First, there was the necessary, but mostly boring main item, usually a sandwich of some variety. Second, was the slightly more appealing side item, commonly potato chips. And then came the third, and most important item, desert. Desert came in many different delicious forms. Anything made by Hostess, Dolly Madison, or Little Debbie was always a big hit.

In the economy of lunch box items, category one items were nearly
worthless in terms of trade value. Category two items had a little
value, especially if you had the envogue flavor of chip. But category
three items were as good as gold.

As each pre-adolescent boy unlatched and opened his cartoon themed metal
lunch box, a quick scan of the contents was made and eyes become fixed
upon the prized pieces. The lunchroom floor is now open for trading.
In a mad flury of bids, rejections, counter-bds, and deals closing, the
trading process begins and ends. Usually everyone ended up happier at
the end of trading (unless you traded for an "unknown" and ended up not
liking it).

So what does this have to do with my daughter?
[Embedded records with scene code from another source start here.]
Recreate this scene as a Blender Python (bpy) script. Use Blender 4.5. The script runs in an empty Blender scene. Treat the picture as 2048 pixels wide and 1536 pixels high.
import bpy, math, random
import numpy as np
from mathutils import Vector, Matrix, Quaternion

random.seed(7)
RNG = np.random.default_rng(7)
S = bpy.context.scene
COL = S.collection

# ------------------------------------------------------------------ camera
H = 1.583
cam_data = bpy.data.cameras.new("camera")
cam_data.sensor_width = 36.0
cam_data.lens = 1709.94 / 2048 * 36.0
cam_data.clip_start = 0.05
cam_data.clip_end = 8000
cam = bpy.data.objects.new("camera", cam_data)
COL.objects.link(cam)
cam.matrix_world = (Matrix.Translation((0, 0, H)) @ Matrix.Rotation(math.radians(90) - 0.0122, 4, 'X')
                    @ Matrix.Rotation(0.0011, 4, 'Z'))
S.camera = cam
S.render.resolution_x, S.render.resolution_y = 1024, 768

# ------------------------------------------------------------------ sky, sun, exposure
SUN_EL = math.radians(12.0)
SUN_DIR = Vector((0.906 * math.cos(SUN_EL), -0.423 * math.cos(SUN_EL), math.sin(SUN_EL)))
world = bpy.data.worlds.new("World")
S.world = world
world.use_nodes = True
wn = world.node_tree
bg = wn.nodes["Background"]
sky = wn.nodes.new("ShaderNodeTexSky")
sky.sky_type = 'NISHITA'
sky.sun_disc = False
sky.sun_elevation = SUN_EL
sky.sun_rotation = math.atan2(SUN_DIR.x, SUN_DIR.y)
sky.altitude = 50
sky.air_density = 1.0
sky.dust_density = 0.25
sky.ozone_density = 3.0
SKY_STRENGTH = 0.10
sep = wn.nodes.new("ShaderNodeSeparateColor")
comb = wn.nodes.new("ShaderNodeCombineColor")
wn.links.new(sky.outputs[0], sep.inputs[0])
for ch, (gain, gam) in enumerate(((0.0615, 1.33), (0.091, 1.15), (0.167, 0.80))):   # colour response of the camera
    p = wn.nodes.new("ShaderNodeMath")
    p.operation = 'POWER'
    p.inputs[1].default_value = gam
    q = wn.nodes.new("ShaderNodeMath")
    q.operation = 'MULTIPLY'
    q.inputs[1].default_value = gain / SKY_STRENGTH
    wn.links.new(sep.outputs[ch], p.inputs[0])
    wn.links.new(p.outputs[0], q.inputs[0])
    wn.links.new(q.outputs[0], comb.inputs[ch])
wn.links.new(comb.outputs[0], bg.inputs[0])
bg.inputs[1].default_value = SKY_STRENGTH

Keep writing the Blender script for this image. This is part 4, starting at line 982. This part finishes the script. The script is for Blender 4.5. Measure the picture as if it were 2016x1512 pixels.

As I already mentioned,
she is a lunch sharer. As is evident from my story, I am (or at least
was) a lunch trader.

My daughter simply shares her lunch with her friends without asking for
anything in return. She enjoys giving away that which is valuable to
her simply because it brings joy to others. As I reflected on my days
as a lunch trader, I realized that I only gave away that which was
valuable to me if I was going to receive in return something of equal or
greater value.

Have I carried that same "lunch trader" mentality into my life as a disciple of Jesus Christ? Do I only share with others that which is valuable to me when I am going to receive something in return?

The answers to these questions has prompted me to get on my face before God and ask for his forgiveness.

I want to be a man who freely gives of all that God has entrusted to my care. God please make me a lunch sharer.

Are you a lunch sharer or a lunch trader?